Site icon Inforrm's Blog

News: Miller v Associated Newspapers, Supreme Court refuses Permission to Appeal, case concludes after six years

The long running cases of Miller v Associated Newspapers finally concluded on 31 October 2014, more than 6 years after publication of the article complained of, when the Supreme Court dismiissed the Defendant’s application for permission to appeal on the ground that it did not raise a point of law of general importance.

The case concerned an article published on the front page of the Daily Mail on 2 October 2008 under the headline  “Met Boss in new ‘Cash for friend’ storm“.  The action was commenced on 29 September 2009 and the Particulars of Claim were served on 26 November 2009.

The case first came before the courts on 18 March 2010 when Mr Justice Eady struck out one of the claimant’s pleaded meanings ([2010] EWHC 700 (QB)).  The Defence was served on 12 July 2010.  The substantive defence relied on was justification.  On 14 July 2011 the parties agreed to trial by judge alone.
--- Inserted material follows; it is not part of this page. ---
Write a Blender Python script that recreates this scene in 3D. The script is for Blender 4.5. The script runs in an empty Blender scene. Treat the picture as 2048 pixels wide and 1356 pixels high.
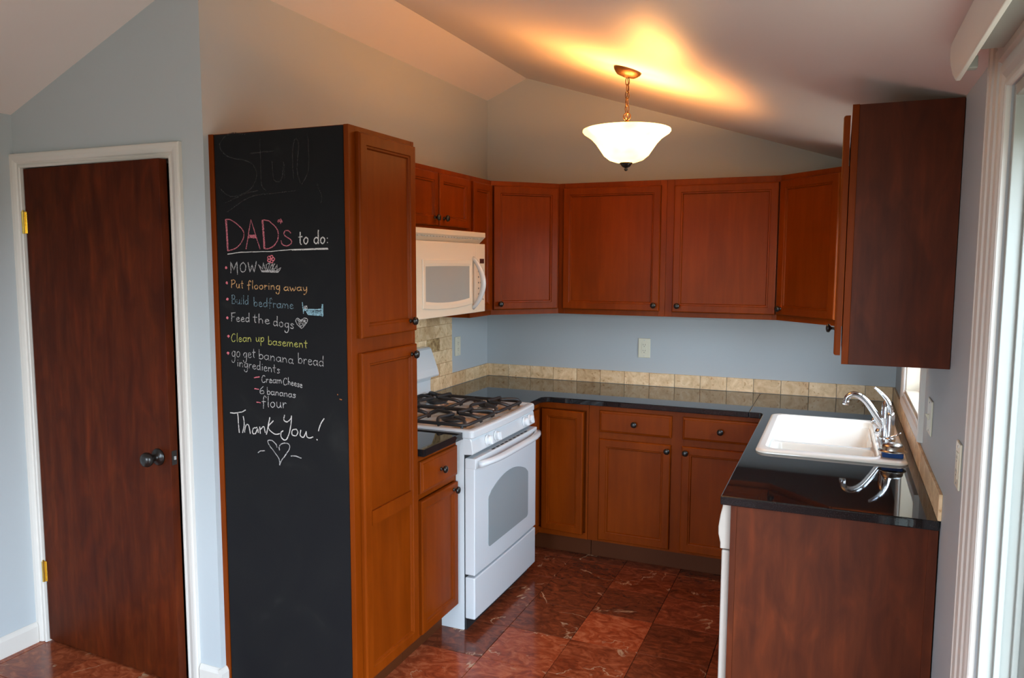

In November 2011 Mr Justice Tugendhat decided that ([2011] EWHC 2677 (QB)) the words complained of meant that

“there were (at the date of publication) reasonable grounds to suspect that Mr Miller was a willing beneficiary of improper conduct and cronyism because of his friendship with Sir Ian Blair in respect of the award of a number of Metropolitan Police Service contracts to Mr Miller’s company worth millions of pounds of public money”.

The case was tried by Mrs Justice Sharp on 21 to 25 May 2012 and on 21 December 2012 she gave judgment dismissing the defence of justification and awarding the claimant, Mr Miller, damages of £65,000 ([2012] EWHC 3721 (QB)).

The Daily Mail appealed to the Court of Appeal.  Its appeal was dismissed on 24 January 2014 ([2014] EWCA Civ 39).  The Daily Mail then sought permission to appeal to the Supreme Court.  The decision of 31 October 2014 dismissing that application – just over six years since the publication of the article complained of – is the final conclusion of this long drawn out case.

The claimant was represented by Simons Muirhead & Burton and the defendant by RPC LLP.